PROBLEM REQUIREMENTS:
Leaving the pictures out, print the lines from the first line of the listing through the line containing "col = sc.collection", exactly as they read, and no others.
====
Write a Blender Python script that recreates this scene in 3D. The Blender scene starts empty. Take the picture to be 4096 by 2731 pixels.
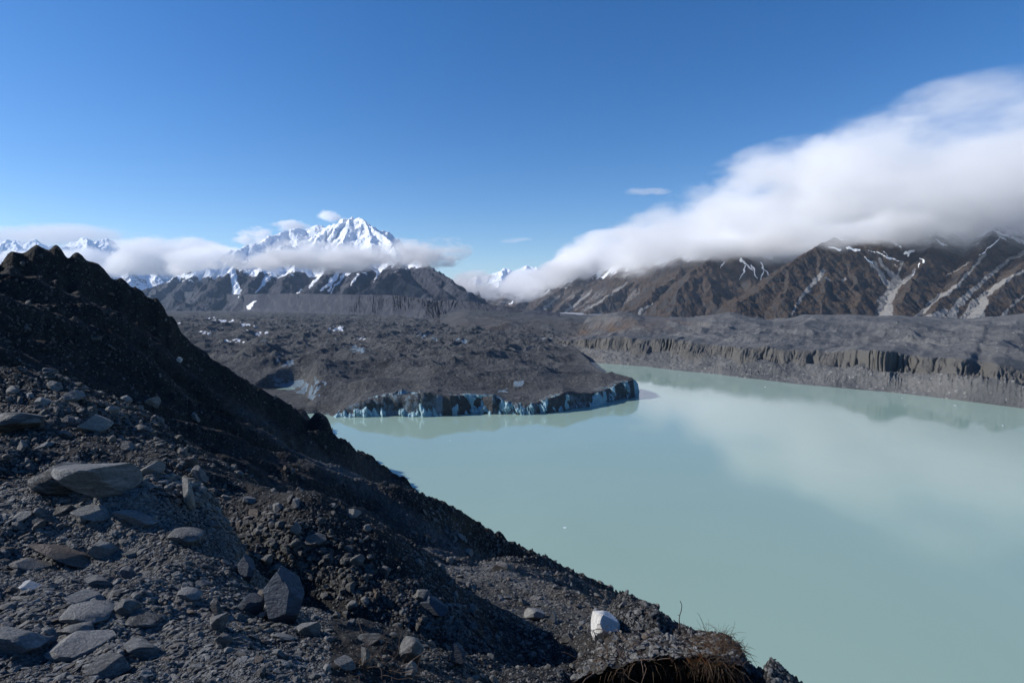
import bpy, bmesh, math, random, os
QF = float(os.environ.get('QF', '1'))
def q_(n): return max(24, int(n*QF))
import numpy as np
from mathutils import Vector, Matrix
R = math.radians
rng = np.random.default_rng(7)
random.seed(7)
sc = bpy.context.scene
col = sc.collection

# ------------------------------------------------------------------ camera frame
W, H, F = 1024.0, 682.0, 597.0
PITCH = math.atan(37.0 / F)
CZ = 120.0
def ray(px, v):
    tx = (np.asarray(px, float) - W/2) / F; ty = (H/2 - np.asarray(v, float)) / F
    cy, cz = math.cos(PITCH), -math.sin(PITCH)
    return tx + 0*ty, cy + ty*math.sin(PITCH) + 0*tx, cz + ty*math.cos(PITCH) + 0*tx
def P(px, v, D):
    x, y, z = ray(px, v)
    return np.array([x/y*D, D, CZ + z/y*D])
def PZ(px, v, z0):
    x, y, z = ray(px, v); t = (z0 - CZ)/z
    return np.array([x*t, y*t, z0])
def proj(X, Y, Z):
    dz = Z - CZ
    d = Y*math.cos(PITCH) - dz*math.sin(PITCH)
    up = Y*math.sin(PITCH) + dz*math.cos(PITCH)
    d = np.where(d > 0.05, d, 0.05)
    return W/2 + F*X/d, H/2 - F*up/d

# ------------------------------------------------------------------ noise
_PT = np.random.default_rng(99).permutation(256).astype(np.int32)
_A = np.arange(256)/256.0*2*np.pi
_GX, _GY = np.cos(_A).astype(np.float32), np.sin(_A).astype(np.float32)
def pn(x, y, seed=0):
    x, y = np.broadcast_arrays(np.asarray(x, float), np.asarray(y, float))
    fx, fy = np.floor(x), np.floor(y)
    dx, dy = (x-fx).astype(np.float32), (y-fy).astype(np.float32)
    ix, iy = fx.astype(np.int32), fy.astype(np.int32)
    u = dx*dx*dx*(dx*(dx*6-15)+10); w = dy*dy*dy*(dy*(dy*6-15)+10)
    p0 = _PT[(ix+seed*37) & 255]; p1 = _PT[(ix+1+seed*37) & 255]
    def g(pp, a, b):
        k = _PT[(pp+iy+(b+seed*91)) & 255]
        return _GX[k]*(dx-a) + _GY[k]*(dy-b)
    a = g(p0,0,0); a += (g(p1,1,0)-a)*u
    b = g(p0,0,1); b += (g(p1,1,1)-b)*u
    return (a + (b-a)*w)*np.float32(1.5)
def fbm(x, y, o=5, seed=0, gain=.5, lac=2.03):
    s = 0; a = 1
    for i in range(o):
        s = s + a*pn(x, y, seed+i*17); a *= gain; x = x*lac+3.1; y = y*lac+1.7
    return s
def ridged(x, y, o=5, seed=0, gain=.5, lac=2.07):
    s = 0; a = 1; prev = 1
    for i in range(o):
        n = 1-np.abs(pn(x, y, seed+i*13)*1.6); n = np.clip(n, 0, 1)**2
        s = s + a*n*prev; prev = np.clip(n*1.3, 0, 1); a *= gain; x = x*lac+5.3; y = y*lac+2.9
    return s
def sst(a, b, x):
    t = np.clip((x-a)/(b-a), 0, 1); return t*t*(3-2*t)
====
EXERCISE SOLUTION:
Write a Blender Python script that recreates this scene in 3D. The Blender scene starts empty. Take the picture to be 4096 by 2731 pixels.
import bpy, bmesh, math, random, os
QF = float(os.environ.get('QF', '1'))
def q_(n): return max(24, int(n*QF))
import numpy as np
from mathutils import Vector, Matrix
R = math.radians
rng = np.random.default_rng(7)
random.seed(7)
sc = bpy.context.scene
col = sc.collection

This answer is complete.